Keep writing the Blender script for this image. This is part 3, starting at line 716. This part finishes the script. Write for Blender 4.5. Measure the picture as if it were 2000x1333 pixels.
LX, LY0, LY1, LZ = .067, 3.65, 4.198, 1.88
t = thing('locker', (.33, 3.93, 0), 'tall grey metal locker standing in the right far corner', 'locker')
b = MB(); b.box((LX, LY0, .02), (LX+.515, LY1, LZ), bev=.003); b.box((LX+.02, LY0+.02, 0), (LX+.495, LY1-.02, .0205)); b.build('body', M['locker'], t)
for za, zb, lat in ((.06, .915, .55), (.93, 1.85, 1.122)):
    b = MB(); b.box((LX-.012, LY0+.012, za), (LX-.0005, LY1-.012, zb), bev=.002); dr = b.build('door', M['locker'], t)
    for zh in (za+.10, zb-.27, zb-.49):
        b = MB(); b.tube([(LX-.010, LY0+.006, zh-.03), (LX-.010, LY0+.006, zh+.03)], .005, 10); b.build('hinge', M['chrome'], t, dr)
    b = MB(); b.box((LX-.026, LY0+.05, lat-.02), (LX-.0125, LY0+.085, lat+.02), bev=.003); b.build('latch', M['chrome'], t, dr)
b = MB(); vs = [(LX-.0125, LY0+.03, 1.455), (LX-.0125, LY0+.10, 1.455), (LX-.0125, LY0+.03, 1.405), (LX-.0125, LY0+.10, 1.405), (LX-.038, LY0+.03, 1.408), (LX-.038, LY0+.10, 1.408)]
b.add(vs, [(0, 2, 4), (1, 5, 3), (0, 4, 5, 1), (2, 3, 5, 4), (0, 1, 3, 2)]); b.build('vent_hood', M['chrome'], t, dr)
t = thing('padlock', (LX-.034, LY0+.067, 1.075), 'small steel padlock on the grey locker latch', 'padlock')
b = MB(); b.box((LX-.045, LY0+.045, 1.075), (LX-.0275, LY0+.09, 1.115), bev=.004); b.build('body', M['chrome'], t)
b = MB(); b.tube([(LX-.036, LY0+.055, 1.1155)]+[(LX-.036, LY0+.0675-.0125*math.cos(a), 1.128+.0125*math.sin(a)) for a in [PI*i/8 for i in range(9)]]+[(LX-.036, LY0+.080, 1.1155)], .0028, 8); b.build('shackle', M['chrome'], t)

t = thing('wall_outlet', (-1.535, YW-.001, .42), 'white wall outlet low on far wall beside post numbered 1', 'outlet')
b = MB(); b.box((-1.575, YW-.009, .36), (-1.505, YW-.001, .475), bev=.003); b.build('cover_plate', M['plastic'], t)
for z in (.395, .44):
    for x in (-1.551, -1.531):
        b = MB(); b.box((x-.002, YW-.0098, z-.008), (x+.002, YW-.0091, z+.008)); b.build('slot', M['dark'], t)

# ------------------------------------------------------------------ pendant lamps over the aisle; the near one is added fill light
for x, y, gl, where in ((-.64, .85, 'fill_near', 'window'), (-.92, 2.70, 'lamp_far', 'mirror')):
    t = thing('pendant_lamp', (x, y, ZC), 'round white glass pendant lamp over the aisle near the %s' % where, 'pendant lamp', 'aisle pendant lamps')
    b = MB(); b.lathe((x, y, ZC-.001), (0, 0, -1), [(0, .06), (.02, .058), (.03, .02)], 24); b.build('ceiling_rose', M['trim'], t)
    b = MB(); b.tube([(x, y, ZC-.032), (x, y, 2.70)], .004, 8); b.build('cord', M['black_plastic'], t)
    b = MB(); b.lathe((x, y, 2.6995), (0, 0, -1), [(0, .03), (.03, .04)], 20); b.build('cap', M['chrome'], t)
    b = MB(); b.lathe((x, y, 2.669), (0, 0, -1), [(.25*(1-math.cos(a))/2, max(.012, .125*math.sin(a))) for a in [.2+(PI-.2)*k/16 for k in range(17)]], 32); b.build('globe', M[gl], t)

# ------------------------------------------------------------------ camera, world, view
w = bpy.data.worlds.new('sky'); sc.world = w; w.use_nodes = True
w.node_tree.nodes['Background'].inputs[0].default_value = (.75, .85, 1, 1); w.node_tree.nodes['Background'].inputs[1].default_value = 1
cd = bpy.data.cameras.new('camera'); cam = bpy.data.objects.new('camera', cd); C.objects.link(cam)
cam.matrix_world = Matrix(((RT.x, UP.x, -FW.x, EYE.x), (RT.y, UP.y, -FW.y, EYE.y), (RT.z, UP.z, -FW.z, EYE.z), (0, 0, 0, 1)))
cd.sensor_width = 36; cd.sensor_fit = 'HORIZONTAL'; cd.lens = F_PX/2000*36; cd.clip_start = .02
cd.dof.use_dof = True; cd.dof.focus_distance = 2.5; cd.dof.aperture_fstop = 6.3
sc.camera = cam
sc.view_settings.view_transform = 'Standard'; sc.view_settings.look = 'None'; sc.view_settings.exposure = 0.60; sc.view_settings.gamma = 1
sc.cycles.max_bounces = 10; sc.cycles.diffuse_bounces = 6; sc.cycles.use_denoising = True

■ **REQUIREMENT**
Your task is to quote the listing above word for word.

■ **TASK SOLUTION**
Keep writing the Blender script for this image. This is part 3, starting at line 716. This part finishes the script. Write for Blender 4.5. Measure the picture as if it were 2000x1333 pixels.
LX, LY0, LY1, LZ = .067, 3.65, 4.198, 1.88
t = thing('locker', (.33, 3.93, 0), 'tall grey metal locker standing in the right far corner', 'locker')
b = MB(); b.box((LX, LY0, .02), (LX+.515, LY1, LZ), bev=.003); b.box((LX+.02, LY0+.02, 0), (LX+.495, LY1-.02, .0205)); b.build('body', M['locker'], t)
for za, zb, lat in ((.06, .915, .55), (.93, 1.85, 1.122)):
    b = MB(); b.box((LX-.012, LY0+.012, za), (LX-.0005, LY1-.012, zb), bev=.002); dr = b.build('door', M['locker'], t)
    for zh in (za+.10, zb-.27, zb-.49):
        b = MB(); b.tube([(LX-.010, LY0+.006, zh-.03), (LX-.010, LY0+.006, zh+.03)], .005, 10); b.build('hinge', M['chrome'], t, dr)
    b = MB(); b.box((LX-.026, LY0+.05, lat-.02), (LX-.0125, LY0+.085, lat+.02), bev=.003); b.build('latch', M['chrome'], t, dr)
b = MB(); vs = [(LX-.0125, LY0+.03, 1.455), (LX-.0125, LY0+.10, 1.455), (LX-.0125, LY0+.03, 1.405), (LX-.0125, LY0+.10, 1.405), (LX-.038, LY0+.03, 1.408), (LX-.038, LY0+.10, 1.408)]
b.add(vs, [(0, 2, 4), (1, 5, 3), (0, 4, 5, 1), (2, 3, 5, 4), (0, 1, 3, 2)]); b.build('vent_hood', M['chrome'], t, dr)
t = thing('padlock', (LX-.034, LY0+.067, 1.075), 'small steel padlock on the grey locker latch', 'padlock')
b = MB(); b.box((LX-.045, LY0+.045, 1.075), (LX-.0275, LY0+.09, 1.115), bev=.004); b.build('body', M['chrome'], t)
b = MB(); b.tube([(LX-.036, LY0+.055, 1.1155)]+[(LX-.036, LY0+.0675-.0125*math.cos(a), 1.128+.0125*math.sin(a)) for a in [PI*i/8 for i in range(9)]]+[(LX-.036, LY0+.080, 1.1155)], .0028, 8); b.build('shackle', M['chrome'], t)

t = thing('wall_outlet', (-1.535, YW-.001, .42), 'white wall outlet low on far wall beside post numbered 1', 'outlet')
b = MB(); b.box((-1.575, YW-.009, .36), (-1.505, YW-.001, .475), bev=.003); b.build('cover_plate', M['plastic'], t)
for z in (.395, .44):
    for x in (-1.551, -1.531):
        b = MB(); b.box((x-.002, YW-.0098, z-.008), (x+.002, YW-.0091, z+.008)); b.build('slot', M['dark'], t)

# ------------------------------------------------------------------ pendant lamps over the aisle; the near one is added fill light
for x, y, gl, where in ((-.64, .85, 'fill_near', 'window'), (-.92, 2.70, 'lamp_far', 'mirror')):
    t = thing('pendant_lamp', (x, y, ZC), 'round white glass pendant lamp over the aisle near the %s' % where, 'pendant lamp', 'aisle pendant lamps')
    b = MB(); b.lathe((x, y, ZC-.001), (0, 0, -1), [(0, .06), (.02, .058), (.03, .02)], 24); b.build('ceiling_rose', M['trim'], t)
    b = MB(); b.tube([(x, y, ZC-.032), (x, y, 2.70)], .004, 8); b.build('cord', M['black_plastic'], t)
    b = MB(); b.lathe((x, y, 2.6995), (0, 0, -1), [(0, .03), (.03, .04)], 20); b.build('cap', M['chrome'], t)
    b = MB(); b.lathe((x, y, 2.669), (0, 0, -1), [(.25*(1-math.cos(a))/2, max(.012, .125*math.sin(a))) for a in [.2+(PI-.2)*k/16 for k in range(17)]], 32); b.build('globe', M[gl], t)

# ------------------------------------------------------------------ camera, world, view
w = bpy.data.worlds.new('sky'); sc.world = w; w.use_nodes = True
w.node_tree.nodes['Background'].inputs[0].default_value = (.75, .85, 1, 1); w.node_tree.nodes['Background'].inputs[1].default_value = 1
cd = bpy.data.cameras.new('camera'); cam = bpy.data.objects.new('camera', cd); C.objects.link(cam)
cam.matrix_world = Matrix(((RT.x, UP.x, -FW.x, EYE.x), (RT.y, UP.y, -FW.y, EYE.y), (RT.z, UP.z, -FW.z, EYE.z), (0, 0, 0, 1)))
cd.sensor_width = 36; cd.sensor_fit = 'HORIZONTAL'; cd.lens = F_PX/2000*36; cd.clip_start = .02
cd.dof.use_dof = True; cd.dof.focus_distance = 2.5; cd.dof.aperture_fstop = 6.3
sc.camera = cam
sc.view_settings.view_transform = 'Standard'; sc.view_settings.look = 'None'; sc.view_settings.exposure = 0.60; sc.view_settings.gamma = 1
sc.cycles.max_bounces = 10; sc.cycles.diffuse_bounces = 6; sc.cycles.use_denoising = True